AIM: Line by line, repeat the data below exactly, beginning at the first line and ending at the line with "M_etch, ruler, z=RTH)". Omit pictures.

INFORMATION SHOWN:
╔══

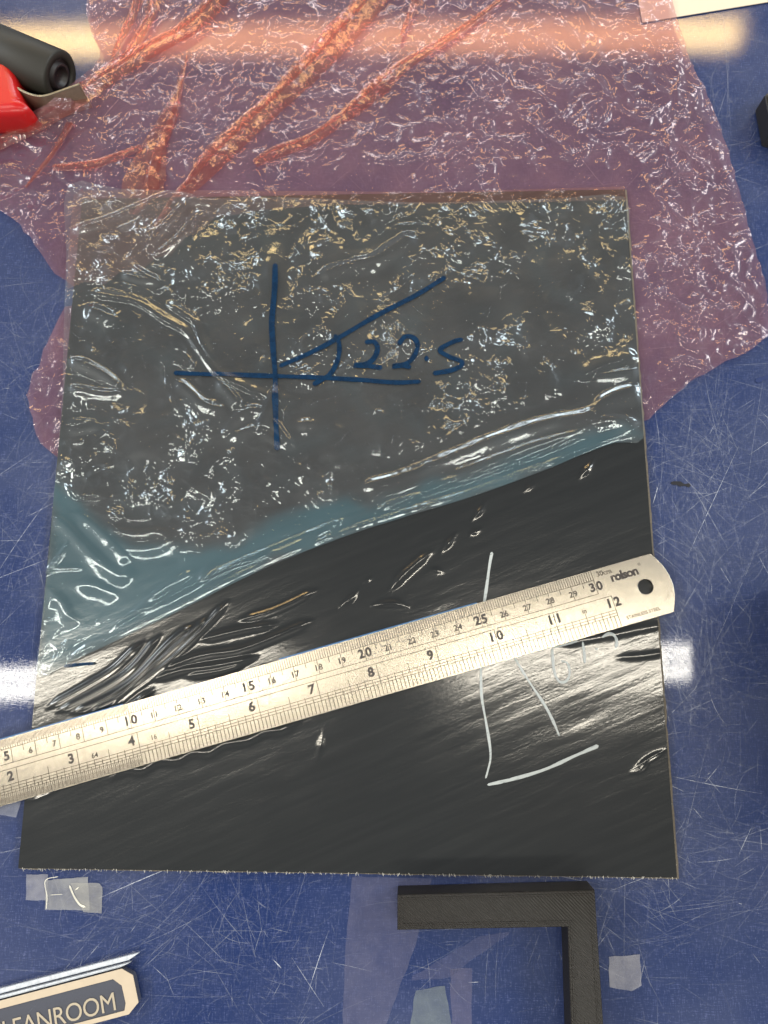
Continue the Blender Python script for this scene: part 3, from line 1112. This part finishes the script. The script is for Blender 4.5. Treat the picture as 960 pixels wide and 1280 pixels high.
text_mesh('lettering', '30cm', 0.0030, M_line, ruler, 0.3018, -0.0022, ZN, align='LEFT', bold=0.00003)
text_mesh('lettering', 'STAINLESS STEEL', 0.00195, M_line, ruler, 0.3078, -0.0226, ZN, align='LEFT', bold=0.00003, sx=1.0)
text_mesh('brand_lettering', 'rolson', 0.0050, M_etch, ruler, 0.3070, -0.0067, ZN, align='LEFT', bold=0.00022, yal='BOTTOM_BASELINE', space=0.92)
ringl = [[(0.3203 + r * math.cos(a), -0.0028 + r * math.sin(a)) for a in np.linspace(0, 2 * math.pi, 16, endpoint=False)] for r in (0.00055, 0.00038)]
outline_solid('trade_mark_ring', [ringl[0], ringl[1][::-1]], 0.00004, M_etch, ruler, z=RTH)

# ------------------------------------------------------------------ printed plastic square
def mat_printed():
    T = NT('black_printed_plastic')
    tc = T.n('TexCoord')
    w = T.n('TexWave', wave_type='BANDS', bands_direction='DIAGONAL')
    T.set(w, 'Vector', T.coord(rz=0.0, scale=(1, 1, 0)))
    T.set(w, 'Scale', 480.0); T.set(w, 'Distortion', 0.6); T.set(w, 'Detail', 1.0)
    n = T.noise(T.coord(), 900, 2, 0.6)
    c = T.mixc(n.outputs[0], (0.008, 0.0066, 0.005), (0.018, 0.015, 0.012))
    b = T.bsdf(Base_Color=c, Roughness=0.40)
    b.inputs['Specular IOR Level'].default_value = 0.30
    geo = T.n('NewGeometry')
    sz = T.n('SeparateXYZ'); T.set(sz, 0, geo.outputs['Normal'])
    up = T.mapr(sz.outputs[2], 0.5, 0.9)
    lay = T.n('TexWave', wave_type='BANDS', bands_direction='Z'); T.set(lay, 'Vector', T.coord()); T.set(lay, 'Scale', 900.0)
    hgt = T.math('ADD', T.math('MULTIPLY', w.outputs[1], up), T.math('MULTIPLY', lay.outputs[1], T.math('MULTIPLY', T.math('SUBTRACT', 1.0, up), 0.5)))
    T.set(b, 'Normal', T.bump(T.math('ADD', hgt, T.math('MULTIPLY', n.outputs[0], 0.4)), 1.0, 0.00014))
    return T.done(b)


ZS = 0.0135
sq = ats([(498, 1120), (742, 1114), (753, 1285), (757, 1340), (717, 1340), (711, 1157), (498, 1161)], ZS)
sqc = sq[1]
square = empty('printed_square', (float(sqc[0]), float(sqc[1]), 0))
square['_wc'] = 1
tag(square, 'black plastic corner square with ribbed print lines, below the carbon sheet', 'square')
M_print = mat_printed()
outline_solid('body', [sq[::-1]], ZS, M_print, square, bevel=0.0004, z=0.0002)
# printed perimeter beads round the top face
def inset(poly, r):
    n = len(poly); out = []
    for i in range(n):
        a, b, c = poly[i - 1], poly[i], poly[(i + 1) % n]
        d1 = (b - a) / np.linalg.norm(b - a); d2 = (c - b) / np.linalg.norm(c - b)
        n1 = np.array([d1[1], -d1[0]]); n2 = np.array([d2[1], -d2[0]])
        k = n1 + n2
        out.append(b + k / (k @ n1) * r)
    return np.array(out)


for r in (0.0007, 0.0013):
    a_ = inset(sq, r); b_ = inset(sq, r + 0.0004)
    outline_solid('perimeter_bead', [a_[::-1], b_], 0.0003, M_print, square, bevel=0.0001, z=ZS + 0.0001)

# ------------------------------------------------------------------ name tag
tg = np.array([(-40, 1278), (0, 1252), (0, 0)])
TAG_Z = 0.004
corn = ats([(0, 1251), (152, 1211), (166, 1219), (173, 1253), (161, 1268), (-10, 1318)], TAG_Z)
tag_rz = math.atan2(*(corn[1] - corn[0])[::-1])
troot = empty('name_tag', (float(corn[1][0]), float(corn[1][1]), 0), tag_rz)
tag(troot, 'clear plastic tag with cream border and engraved lettering, in the near corner', 'name tag')


def tl(p):
    d = np.array(p) - corn[1]
    c, s = math.cos(tag_rz), math.sin(tag_rz)
    return np.array([d[0] * c + d[1] * s, -d[0] * s + d[1] * c])


def tpx(px, py, z=TAG_Z):
    return tl(at(px, py, z))


T = NT('clear_acrylic')
ga = T.n('BsdfTransparent', {'Color': (0.80, 0.82, 0.88)})
gd = T.n('BsdfDiffuse', {'Color': (0.30, 0.31, 0.36)})
gm1 = T.n('MixShader', {0: 0.24, 1: ga, 2: gd})
gg = T.n('BsdfGlossy', {'Roughness': 0.05})
M_acr = T.done(T.n('MixShader', {0: T.n('Fresnel', {'IOR': 1.49}).outputs[0], 1: gm1, 2: gg}))
M_cream = simple('cream_print', (0.50, 0.41, 0.30), 0.5, var=0.10)
M_letter = simple('pale_letter', (0.40, 0.34, 0.25), 0.5, var=0.15)
w_ = -tpx(161, 1268)[1]
Lw = 0.075
c1 = tpx(166, 1219); c2 = tpx(173, 1253); c3 = tpx(161, 1268)
out_l = [(-Lw, 0), (0, 0), tuple(c1), tuple(c2), tuple(c3), (-Lw, c3[1])]
outline_solid('plate', [out_l[::-1]], 0.003, M_acr, troot, z=0.0006)
b1 = 0.0034
i0 = tpx(141, 1224); i1 = tpx(152, 1232); i2 = tpx(157, 1254); i3 = tpx(157, 1262)
in_l = [(-Lw + 0.004, i0[1]), tuple(i0), tuple(i1), tuple(i2), (i3[0] - 0.0005, c3[1] + 0.0016), (-Lw + 0.004, c3[1] + 0.0016)]
outline_solid('border', [out_l[::-1], in_l], 0.00025, M_cream, troot, z=0.0037)
tx = tpx(147, 1262)
text_mesh('lettering', 'CLEANROOM', 0.0091, M_letter, troot, tx[0], tx[1], 0.0039, bold=0.0, align='RIGHT', yal='BOTTOM_BASELINE', sx=0.93, space=0.95)
# bright polished edges of the two stacked plates
M_edge2 = simple('polished_edge', (0.55, 0.58, 0.62), 0.25, nscale=700, var=0.5)
e0 = tpx(0, 1242, 0.003); e1 = tpx(163, 1203, 0.003); 
q0 = tpx(0, 1236, 0.002); q1 = tpx(174, 1191, 0.002)
boxes_mesh('bevelled_edge', [((-Lw, 0.0004), (e1[0] - 0.004, 0.0004), (e1[0], e1[1]), (-Lw, e1[1] + 0.0004))], 0.0006, 0.0030, M_edge2, troot)
boxes_mesh('bevelled_edge', [((-Lw, e1[1] + 0.0009), (e1[0] - 0.001, e1[1] + 0.0007), (q1[0], q1[1]), (-Lw, q1[1] + 0.0003))], 0.0004, 0.0020, M_edge2, troot)

# ------------------------------------------------------------------ seam roller
roll_root = empty('seam_roller', (*at(60, 100), 0))
roll_root['_wc'] = 1
tag(roll_root, 'black rubber hand roller with red handle, at the far left corner', 'roller')
M_rub = simple('black_rubber', (0.018, 0.0165, 0.012), 0.55, nscale=900, nbump=0.00005)
M_core = simple('dark_core', (0.012, 0.008, 0.008), 0.45)
M_red = simple('red_plastic', (0.48, 0.010, 0.010), 0.30, nscale=60, var=0.1)
M_brk = simple('bracket_steel', (0.30, 0.27, 0.20), 0.42, metal=0.75, nscale=700, nbump=0.00003)
RR = 0.0118
pe_ = np.array([*at(76, 96, RR), RR])
pf_ = np.array([*at(-70, 34, RR), RR])
ax = (pf_ - pe_); ax[2] = 0; AL = np.linalg.norm(ax); ax /= AL
nx_ = np.array([-ax[1], ax[0], 0.0]); zz_ = np.array([0, 0, 1.0])


def lathe(name, prof, mat, seg=40):
    """prof: (along, radius) list about the roller axis"""
    V = []; F = []
    for (l, r) in prof:
        for k in range(seg):
            a = 2 * math.pi * k / seg
            V.append(pe_ + ax * l + (nx_ * math.cos(a) + zz_ * math.sin(a)) * r)
    for i in range(len(prof) - 1):
        for k in range(seg):
            a = i * seg + k; b = i * seg + (k + 1) % seg
            F.append((a, b, b + seg, a + seg))
    return link(name, mesh_np(name, V, F), mat, roll_root, True)


lathe('rubber_sleeve', [(0.002, RR * 0.66), (0.0, RR * 0.68), (0.0, RR * 0.93), (0.0008, RR), (AL, RR), (AL, 0.001)], M_rub)
lathe('core', [(0.002, 0.0004), (0.002, RR * 0.36), (-0.0004, RR * 0.38), (-0.0004, RR * 0.5), (0.0012, RR * 0.54), (0.0012, RR * 0.67)], M_core)


def strap(name, pts, width_dir, half, thick, mat):
    """bent flat bar: centre line pts (3D), extruded along width_dir"""
    V = []; F = []
    P = np.array(pts); n = len(P)
    Tn = np.gradient(P, axis=0); Tn /= np.linalg.norm(Tn, axis=1)[:, None]
    wd = np.array(width_dir, float); wd /= np.linalg.norm(wd)
    for i in range(n):
        nn = np.cross(Tn[i], wd); nn /= np.linalg.norm(nn)
        for (a, b) in ((1, 1), (1, -1), (-1, -1), (-1, 1)):
            V.append(P[i] + wd * half * a + nn * thick / 2 * b)
    for i in range(n - 1):
        for k in range(4):
            a = i * 4 + k; b = i * 4 + (k + 1) % 4
            F.append((a, b, b + 4, a + 4))
    F.append((0, 1, 2, 3)); F.append(tuple(np.array((3, 2, 1, 0)) + 4 * (n - 1)))
    o = link(name, mesh_np(name, V, F), mat, roll_root)
    bv = o.modifiers.new('bevel', 'BEVEL'); bv.width = thick * 0.25; bv.segments = 2
    return o


HB = 0.0075
zb_ = 0.0085
bl = [(17, 106), (24, 111), (34, 116), (44, 119), (52, 119.5), (60, 118), (72, 114), (86, 109), (99, 104.5)]
strap('bracket', [(*at(x, y, zb_ + HB), zb_) for x, y in smooth_line(bl, 4)], (0, 0, 1), HB, 0.0011, M_brk)

# red handle (outline where its foot meets the bench): a rounded grip entering from the left edge
hp = smooth_line([(-80, 66), (-5, 66), (10, 72), (18, 90), (23, 112), (28, 134), (32, 150), (26, 156), (-80, 158)], 5)
hv = ats(hp, 0.004)
hd = outline_solid('handle', [hv[::-1]], 0.0175, M_red, roll_root, bevel=0.0042, z=0.0006, smooth=True)

# ------------------------------------------------------------------ card under the film
M_card = simple('cream_card', (0.66, 0.57, 0.43), 0.6, nscale=400, var=0.03)
cardp = ats([(803, 28), (962, 2), (1100, -22), (1100, -160), (770, -160)], 0.0008)
card = outline_solid('cream_card', [cardp[::-1]], 0.0004, M_card, None, z=0.0004)
tag(card, 'cream card sheet at the top right, one corner beneath the pink film', 'card')

# ------------------------------------------------------------------ tape pieces and tinted patches
def tape(name, pts, col, fac, label, z=0.0003, group=None, rough=0.3):
    p = ats(pts, z)
    q = lerp_edges(p, 0.002, 0.00012)
    o = sheet(name, q, 0.0009, lambda X, Y: z + 0.00008 * pnoise(X, Y, 160, 91), mat_translucent('tape_haze', col, fac, rough))
    tag(o, label, 'tape', group)
    return o


tape('tape_piece', [(33, 1093), (60, 1093), (60, 1126), (32, 1125)], (0.42, 0.42, 0.46), 0.36, 'leftmost hazy square of clear tape just below the carbon sheet corner', 0.00030)
tape('tape_piece', [(57, 1100), (110, 1096), (112, 1138), (56, 1137)], (0.45, 0.45, 0.44), 0.38, 'middle overlapping piece of clear tape below the carbon sheet corner', 0.00050)
tape('tape_piece', [(88, 1104), (124, 1104), (128, 1109), (127, 1142), (104, 1140)], (0.45, 0.44, 0.40), 0.36, 'rightmost creased piece of clear tape below the carbon sheet corner', 0.00070)
tape('tape_piece', [(761, 1196), (800, 1193), (802, 1232), (790, 1239), (762, 1234)], (0.42, 0.42, 0.46), 0.40, 'small square of clear tape right of the black plastic square', 0.0003)
tape('tape_piece', [(-20, 985), (20, 975), (27, 998), (20, 1022), (-20, 1014)], (0.40, 0.42, 0.50), 0.34, 'clear tape scrap at the left edge below the steel ruler', 0.0003)
for pts, w in (([(59, 1136), (60, 1120), (58, 1100), (74, 1095)], 0.5), ([(88, 1106), (94, 1120), (101, 1130), (108, 1133)], 1.2), ([(95, 1112), (100, 1108)], 0.8), ([(64, 1118), (80, 1117)], 0.4)):
    ribbon('tape_crease', smooth_line(ats(pts), 6), w * 0.0006, lambda x, y: 0.0009 + 0 * x, mat_translucent('crease', (0.75, 0.72, 0.6), 0.8), bench)
for pts, col, fac in (([(440, 1096), (540, 1098), (520, 1180), (478, 1290), (428, 1290), (432, 1180)], (0.17, 0.17, 0.27), 0.28),
                      ([(520, 1238), (556, 1232), (566, 1290), (512, 1290)], (0.22, 0.26, 0.28), 0.38),
                      ([(562, 1212), (590, 1210), (590, 1290), (566, 1290)], (0.2, 0.19, 0.3), 0.26),
                      ([(508, 1225), (600, 1170), (640, 1165), (560, 1222)], (0.2, 0.2, 0.32), 0.16)):
    q = lerp_edges(ats(pts), 0.003, 0.0002)
    sheet('tinted_patch', q, 0.002, lambda X, Y: 0.00012 + 0 * X, mat_translucent('patch_tint', col, fac, 0.3), bench)  # thin see-through tinted patches laid on the bench

# ------------------------------------------------------------------ black tool at the right edge
bt = ats([(960, 118), (972, 106), (1016, 120), (1016, 175), (968, 160)], 0.012)
btr = empty('black_case', (float(bt[0][0]), float(bt[0][1]), 0)); btr['_wc'] = 1
tag(btr, 'black hard case corner with a dull metal rim at the right edge', 'case')
outline_solid('body', [bt[::-1]], 0.011, simple('case_black', (0.012, 0.012, 0.014), 0.4), btr, bevel=0.001, z=0.0002)
outline_solid('rim', [inset(bt, 0.0002)[::-1], inset(bt, 0.0015)], 0.0012, simple('rim_metal', (0.25, 0.22, 0.13), 0.4, metal=0.7), btr, bevel=0.0003, z=0.0113)
# unseen black box added past the right edge to darken the bench's reflection
bx = ats([(976, 740), (1140, 700), (1180, 1040), (984, 1008)])
bxr = empty('unseen_black_box', (float(bx[0][0]), float(bx[0][1]), 0)); bxr['_wc'] = 1
tag(bxr, 'unseen black box added beyond the right edge, its dark side mirrored in the blue bench', 'box')
outline_solid('body', [bx[::-1]], 0.085, bpy.data.materials['case_black'], bxr, bevel=0.002, z=0.0002)
outline_solid('lid', [inset(bx, -0.0015)[::-1]], 0.012, bpy.data.materials['case_black'], bxr, bevel=0.002, z=0.0855)

for o in bpy.data.objects:
    if '_wc' in o: del o['_wc']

╚══

ANSWER TO THE TASK:
Continue the Blender Python script for this scene: part 3, from line 1112. This part finishes the script. The script is for Blender 4.5. Treat the picture as 960 pixels wide and 1280 pixels high.
text_mesh('lettering', '30cm', 0.0030, M_line, ruler, 0.3018, -0.0022, ZN, align='LEFT', bold=0.00003)
text_mesh('lettering', 'STAINLESS STEEL', 0.00195, M_line, ruler, 0.3078, -0.0226, ZN, align='LEFT', bold=0.00003, sx=1.0)
text_mesh('brand_lettering', 'rolson', 0.0050, M_etch, ruler, 0.3070, -0.0067, ZN, align='LEFT', bold=0.00022, yal='BOTTOM_BASELINE', space=0.92)
ringl = [[(0.3203 + r * math.cos(a), -0.0028 + r * math.sin(a)) for a in np.linspace(0, 2 * math.pi, 16, endpoint=False)] for r in (0.00055, 0.00038)]
outline_solid('trade_mark_ring', [ringl[0], ringl[1][::-1]], 0.00004, M_etch, ruler, z=RTH)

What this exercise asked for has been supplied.